Actuellement, compte tenu de l’oppression qui règne en Uruguay, les diverses expériences communautaires ont eu à subir une dure répression. Nombre de ces expériences ont subi des persécutions et ont fini par être éliminées.
Pour ce qui est de la Communauté du Sud, après avoir traversé de nombreuses années de difficultés et d’insécurité, après que ses membres eurent été plusieurs fois emprisonnés et mis dans l’impossibilité de travailler, elle a dû se résoudre à quitter l’Uruguay.
Le cadre d’un simple article se prête mal à la description d’une vie communautaire parvenue à un tel degré de complexité. Ce que nous en avons dit doit s’entendre également comme le développement continu et contradictoire d’un groupe qui lutte contre tout un système, mais qui dans le même temps en subit l’envahissement. Nous, auteurs de ce rapport, nous sommes un groupe communautaire constitué sur des bases semblables mais adaptées à notre nouvelle situation en Suède : groupe formé par des gens venus de la Communauté du Sud, par d’autres émigrés latino-américains et par des Suédois.
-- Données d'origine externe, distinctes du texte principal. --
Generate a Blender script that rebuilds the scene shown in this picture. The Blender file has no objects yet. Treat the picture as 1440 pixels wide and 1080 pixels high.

Aujourd’hui, nous cherchons à nous assurer une base matérielle au moyen d’une imprimerie et d’une maison d’édition autogérées, et nous entretenons des relations avec des groupes communautaires suédois et européens, ainsi qu’avec diverses expériences alternatives (mouvements écologistes, ateliers de travail, théâtre de masse, etc.).
Une des tâches que nous assurons depuis maintenant cinq ans est la publication, en espagnol, du bulletin Comunidad et c’est la première tâche que nous avons maintenue à notre arrivée en Suède.